The Czech National Bank surprised the market today with a cautious hike (0% probability of a hike was priced in). We looked for a hike in May but the move came earlier than expected. Today’s hike is likely to end the CNB tightening cycle. The dilemma now shifts towards whether to stay on hold or cut in the second half of 2020.

Source: Czech National Bank
By a narrow majority of 4:3, the Bank Board decided to raise interest rates by 25bp. For some board members, concerns about higher inflation and loss of CNB credibility prevailed over fears of a slowing domestic economy and other foreign risks.
Indeed, inflation in the new CNB forecast has been revised up. The CNB expects average inflation of 3.2% this year, compared to 2.7% in the previous forecast. In March, the CNB expects inflation at 3.6% year on year. Inflation is also higher over the monetary policy horizon (1H21), which for some board members could also be an argument to back a hike. As Governor Rusnok mentioned in the press conference, the CNB is primarily an inflation targeter with no dual mandate (compared to the Fed). As such, the inflation outlook is thus the main argument for setting monetary policy.

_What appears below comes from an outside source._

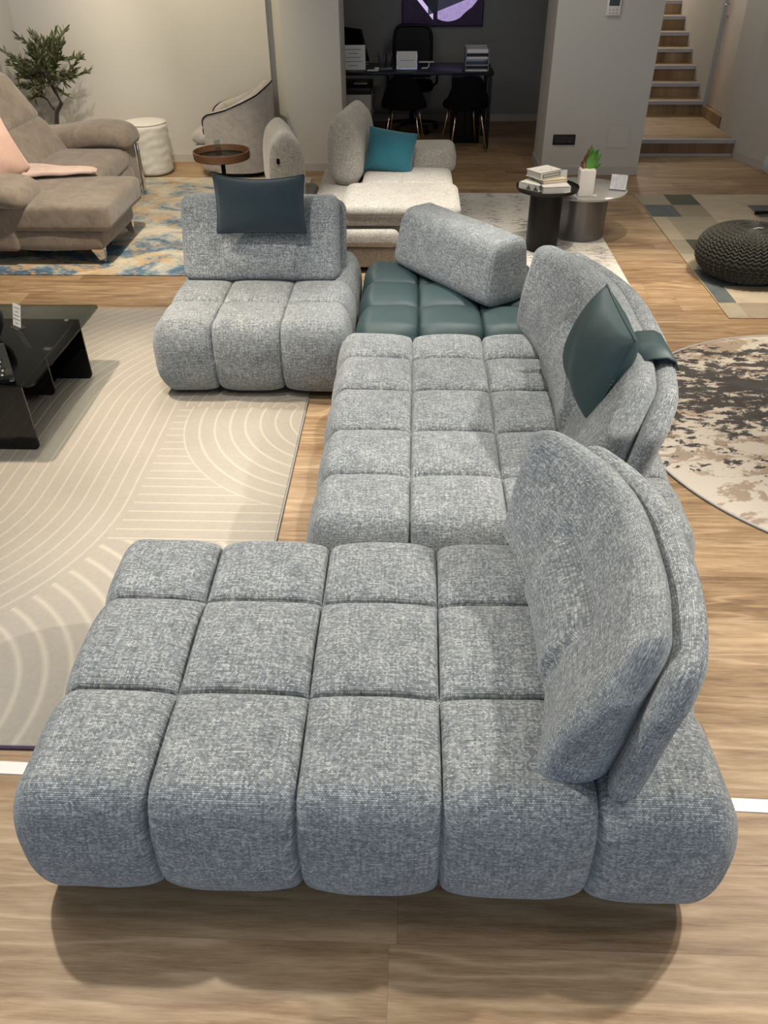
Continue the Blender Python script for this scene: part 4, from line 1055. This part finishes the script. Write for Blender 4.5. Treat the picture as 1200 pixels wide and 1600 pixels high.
# ------------------------------------------------------------------ office corner
t = empty('office_desk', (0.0, 9.72, 0), label='long black office desk in the niche behind the pillars', cat='desk')
box('desk_top', (-1.05, -0.38, 0.712), (0.80, 0.30, 0.74), mat('dark_laminate', (0.005, 0.006, 0.013), 0.35, **{'Specular IOR Level': 0.3}), t, 0.002)
for x in (-1.0, 0.765):
    for y in (-0.355, 0.265): box('leg', (x - 0.02, y - 0.02, 0), (x + 0.02, y + 0.02, 0.712), BLACKM, t)
box('side_rail', (0.755, -0.335, 0.66), (0.775, 0.245, 0.70), BLACKM, t)
t = empty('under_desk_cabinet', (0.56, 9.72, 0), label='black box cabinet standing under the right end of the desk', cat='cabinet')
box('cabinet_body', (-0.17, -0.10, 0), (0.14, 0.26, 0.62), BLACKP, t, 0.004)
box('cabinet_front', (-0.03, -0.106, 0.02), (-0.02, -0.10, 0.60), BLACKF, t)
t = empty('drawer_pedestal', (-0.79, 9.62, 0), label='grey drawer pedestal with black top under the left end of the desk', cat='cabinet')
box('cabinet_body', (-0.30, -0.30, 0.0), (0.30, 0.30, 0.54), mat('pedestal_grey', (0.30, 0.30, 0.31), 0.5), t, 0.004)
box('cabinet_top', (-0.31, -0.31, 0.54), (0.31, 0.31, 0.60), BLACKP, t, 0.004)
for z in (0.06, 0.22, 0.38):
    d_ = box('drawer', (0.30, -0.28, z), (0.312, 0.28, z + 0.15), mat('pedestal_grey', (0.30, 0.30, 0.31), 0.5), t)
    tube('handle', [(0.312, -0.06, z + 0.12), (0.335, -0.06, z + 0.12), (0.335, 0.06, z + 0.12), (0.312, 0.06, z + 0.12)], 0.005, CHROME, d_, 6)
o = box('paper_stack', (-0.67, 9.55, 0.60), (-0.53, 9.72, 0.612), CREAM); tag(o, 'cream papers lying on the drawer pedestal', 'paper')

def dining_chair(x, y, rz, label):
    t = empty('velvet_chair', (x, y, 0), rz, label, 'chair', 'black visitor chairs at the office desk')
    # seat
    lathe('seat', [(0.17, 0.40), (0.225, 0.415), (0.238, 0.445), (0.225, 0.475), (0.15, 0.485)], BLACKF, t, 40)
    # curved shell back on the -y side
    verts = []; faces = []; nn = 30; mm = 14
    for side, off in ((0, 0.0), (1, 0.045)):
        for i in range(nn + 1):
            a = R(-90) + R(-82 + 164 * i / nn); u = -1 + 2 * i / nn
            tz = 0.45 + 0.275 * (1 - abs(u) ** 2.6) ** 0.6 if abs(u) < 1 else 0.45
            for j in range(mm + 1):
                z = 0.42 + (tz - 0.42) * j / mm; r = 0.245 - off - 0.004 * j + 0.02 * math.sin(PI * j / mm) * (1 if side == 0 else 0.6)
                verts.append((r * math.cos(a) * 1.0, r * math.sin(a) - 0.0, z))
    st_ = (nn + 1) * (mm + 1)
    for i in range(nn):
        for j in range(mm):
            a = i * (mm + 1) + j; faces.append((a, a + mm + 1, a + mm + 2, a + 1)); b0 = st_ + a; faces.append((b0, b0 + 1, b0 + mm + 2, b0 + mm + 1))
        a = i * (mm + 1) + mm; faces.append((a, a + mm + 1, st_ + a + mm + 1, st_ + a))
        a = i * (mm + 1); faces.append((a, st_ + a, st_ + a + mm + 1, a + mm + 1))
    for i in (0, nn):
        for j in range(mm):
            a = i * (mm + 1) + j; faces.append((a, a + 1, st_ + a + 1, st_ + a) if i == 0 else (a, st_ + a, st_ + a + 1, a + 1))
    mesh_obj('backrest', verts, faces, BLACKF, t)
    for sx in (-1, 1):
        for sy in (-1, 1): tube('leg', [(sx * 0.13, sy * 0.13, 0.42), (sx * 0.20, sy * 0.20, 0.0)], 0.010, BRASS, t, 10, r2=0.007)
    return t
dining_chair(-0.125, 9.38, R(-6), 'black velvet chair with brass legs beside the grey drawer pedestal')
dining_chair(0.515, 9.36, R(14), 'black velvet chair with brass legs in front of the black under-desk cabinet')

# swivel chair
t = empty('office_chair', (-0.05, 10.32, 0), R(0), 'black mesh-back swivel office chair behind the desk', 'office chair')
frame = []
for k in range(41):
    u = -1 + 2 * k / 40; a = PI * k / 40
    x = -0.215 * math.copysign(abs(math.cos(a)) ** 0.35, math.cos(a)); z = 0.58 + 0.47 * abs(math.sin(a)) ** 0.28
    frame.append((x, 0.16, z))
tube('back_frame', frame + [(0.215, 0.16, 0.55), (-0.215, 0.16, 0.55)], 0.018, BLACKP, t, 8, close=True)
def meshfab(g, b): b.inputs['Alpha'].default_value = 0.75
prism('back_mesh', [(p[0], p[2]) for p in frame], 0, 0.006, mat('chair_mesh', (0.02, 0.02, 0.02), 0.8, fn=meshfab), t, rot=(PI / 2, 0, 0), loc=(0, 0.165, 0))
soft('seat', (0.24, 0.23, 0.045), (0.08, 0.08, 0.04), BLACKF, t, 0.04, None, loc=(0, -0.06, 0.48))
tube('gas_lift', [(0, -0.04, 0.10), (0, -0.04, 0.44)], 0.028, BLACKP, t, 12)
for sx in (-1, 1):
    soft('armrest', (0.045, 0.13, 0.02), (0.03, 0.05, 0.018), BLACKF, t, 0.03, None, loc=(sx * 0.29, -0.06, 0.67))
    tube('arm_post', [(sx * 0.22, -0.02, 0.46), (sx * 0.28, -0.03, 0.50), (sx * 0.285, -0.04, 0.655)], 0.014, BLACKP, t, 8)
for k in range(5):
    a = R(90 + 72 * k); lg = tube('star_leg', [(0, -0.04, 0.11), (0.30 * math.cos(a), -0.04 + 0.30 * math.sin(a), 0.075)], 0.022, BLACKP, t, 8, r2=0.014)
    lathe('caster', [(0.028, -0.02), (0.03, 0.0), (0.028, 0.02)], BLACKP, lg, 16, loc=(0.30 * math.cos(a), -0.04 + 0.30 * math.sin(a), 0.031), rot=(PI / 2, 0, a))

# monitor
t = empty('monitor', (-0.66, 9.84, 0.74), R(-50), 'black computer monitor turned away at the left end of the desk', 'monitor')
box('screen_panel', (-0.26, -0.012, 0.07), (0.26, 0.012, 0.38), BLACKP, t, 0.004, rot=(R(18), 0, 0))
box('screen_stand', (-0.03, 0.0, 0.0), (0.03, 0.03, 0.15), CHROME, t)
box('stand_foot', (-0.11, -0.08, 0.0), (0.11, 0.09, 0.012), CHROME, t, 0.003)
# desk-top things
dz = 0.7405
sign('desk_sign', (-0.665, 9.46, dz), R(2), 0.26, 0.235, 'large white printed notice standing at the left end of the desk', lines=5, lean=8)
sign('desk_sign', (-0.105, 9.52, dz), R(0), 0.215, 0.17, 'small white notice with one printed line in front of the swivel chair', lines=1, lean=6)
t = empty('pen_holder', (-0.33, 9.55, dz), label='clear pen holder full of purple and black pens on the desk', cat='pen holder')
join_boxes('cup', [((-0.07, -0.035, 0), (0.07, 0.035, 0.004)), ((-0.07, -0.035, 0), (0.07, -0.032, 0.075)), ((-0.07, 0.032, 0), (0.07, 0.035, 0.075)), ((-0.07, -0.035, 0), (-0.067, 0.035, 0.075)), ((0.067, -0.035, 0), (0.07, 0.035, 0.075)), ((-0.002, -0.035, 0), (0.002, 0.035, 0.07))], CLEART, t)
PUR = mat('purple_plastic', (0.13, 0.06, 0.14), 0.4)
for k in range(16):
    x = -0.06 + 0.008 * k; y = rng.uniform(-0.025, 0.025)
    o = tube('pen', [(x, y, 0.006), (x + rng.uniform(-0.035, 0.04), y + rng.uniform(-0.01, 0.01), rng.uniform(0.12, 0.17))], 0.0045, (PUR, BLACKP, INK, PUR)[k % 4], None, 8, loc=(-0.33, 9.55, dz))
    tag(o, 'one of the purple and dark pens standing in the clear holder on the desk', 'pen', 'pens in the desk pen holder')
o = box('calculator', (-0.52, 9.42, dz), (-0.40, 9.47, dz + 0.012), PAPER, bev=0.003); tag(o, 'flat white slim object in front of the pen holder', 'notepad'); o.name = 'notepad'
o = box('eraser', (-0.445, 9.49, dz), (-0.40, 9.52, dz + 0.025), PAPER, bev=0.004); tag(o, 'small white block beside the pen holder', 'eraser')
t = empty('white_gadget', (0.05, 9.62, dz), label='thin white bracket-like stand to the right of the small notice', cat='stand')
tube('arm', [(0.0, -0.09, 0.012), (0.06, -0.08, 0.012), (0.075, -0.03, 0.02), (0.08, 0.0, 0.055)], 0.007, PAPER, t, 8)
box('plate', (-0.03, 0.0, 0.05), (0.13, 0.05, 0.06), PAPER, t, 0.002)
# letter trays
t = empty('letter_tray', (0.62, 9.52, dz), label='stacked silver letter trays full of white paper at the right end of the desk', cat='letter tray')
TR = mat('tray_silver', (0.35, 0.35, 0.37), 0.35, 0.6)
for k in range(4):
    z = 0.055 * k
    tr_ = join_boxes('tray', [((-0.12, -0.13, z), (0.12, 0.13, z + 0.004)), ((-0.12, -0.13, z), (-0.116, 0.13, z + 0.045)), ((0.116, -0.13, z), (0.12, 0.13, z + 0.045)), ((-0.12, 0.126, z), (0.12, 0.13, z + 0.045))], TR, t)
    if k in (0, 2, 3): o = box('papers', (-0.108, -0.135, z + 0.005), (0.108, 0.11, z + (0.014, 0, 0.02, 0.036)[k]), PAPER, t)
# television with an abstract violet picture
t = empty('television', (0.288, 10.819, 1.285), label='wall television showing a violet abstract picture above the desk', cat='television')
box('housing', (-0.465, -0.06, -0.275), (0.465, -0.01, 0.275), BLACKP, t, 0.003)
box('wall_bracket', (-0.15, -0.012, -0.1), (0.15, 0.0, 0.1), BLACKM, t)
def tv_fn(g, b):
    o = g.coord('Object'); s = g.sep(o); x, z = s[0], s[2]
    c1 = g.m('ADD', z, g.m('ADD', g.m('MULTIPLY', g.m('SINE', g.m('MULTIPLY_ADD', x, 7.5, -0.6)), -0.045), 0.185))
    n = g.noise(o, 40, 3, 0.7)
    # bright valley between the two dark shapes
    curve = g.m('MULTIPLY_ADD', g.m('POWER', g.m('SUBTRACT', x, 0.06), 2.0), 1.9, -0.225)
    hump = g.m('MULTIPLY_ADD', g.m('POWER', g.m('SUBTRACT', x, 0.46), 2.0), -2.0, -0.055)
    above = g.m('GREATER_THAN', z, g.m('MAXIMUM', curve, hump))
    right = g.m('GREATER_THAN', x, -0.06)
    band = g.m('MULTIPLY', above, right)
    streak = g.m('LESS_THAN', g.m('ABSOLUTE', g.m('ADD', g.m('ADD', z, 0.085), g.m('MULTIPLY', g.m('ADD', x, 0.2), 1.05))), 0.03)
    streak = g.m('MULTIPLY', streak, g.m('MULTIPLY', g.m('LESS_THAN', x, -0.11), g.m('GREATER_THAN', x, -0.33)))
    top_ = g.m('MULTIPLY', g.m('GREATER_THAN', z, g.m('MULTIPLY_ADD', x, 0.35, -0.105)), g.m('MULTIPLY', g.m('LESS_THAN', x, 0.25), g.m('GREATER_THAN', x, -0.17)))
    vio = g.mix(n, (0.22, 0.15, 0.36), (0.50, 0.40, 0.70)); dk = g.mix(n, (0.002, 0.001, 0.003), (0.018, 0.010, 0.024))
    col = g.mix(band, dk, vio); col = g.mix(streak, col, (0.62, 0.5, 0.8)); col = g.mix(g.m('MULTIPLY', top_, 0.93), col, (0.008, 0.012, 0.014))
    b.inputs['Base Color'].default_value = (0.01, 0.01, 0.01, 1)
    g.put(b.inputs['Emission Color'], col); b.inputs['Emission Strength'].default_value = 0.9; b.inputs['Specular IOR Level'].default_value = 0.05
box('screen', (-0.455, -0.0615, -0.265), (0.455, -0.0605, 0.265), mat('tv_picture', rough=0.2, fn=tv_fn), t)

The EUR/CZK path remains similar to the previous forecast as well as the interest rate path. The latter still shows cuts in 2H20 - we still think this is premature for the time being. At the same time, the koruna is showing stronger values than forecasted right now. If the developments abroad would indeed further significantly worsen, it is possible to imagine a renewed minor rate cut at the end of the year, but the stability of rates is more likely, in our view.
If CNB Board members backing a hike thought that the rate cut was in the pipeline, as the forecast suggests, they would probably not vote to hike today, in our view. But what is clear is that the up-to-now CNB's dilemma about the rate hike or stability is to change towards the decision whether to stay on hold or cut rates later in the year.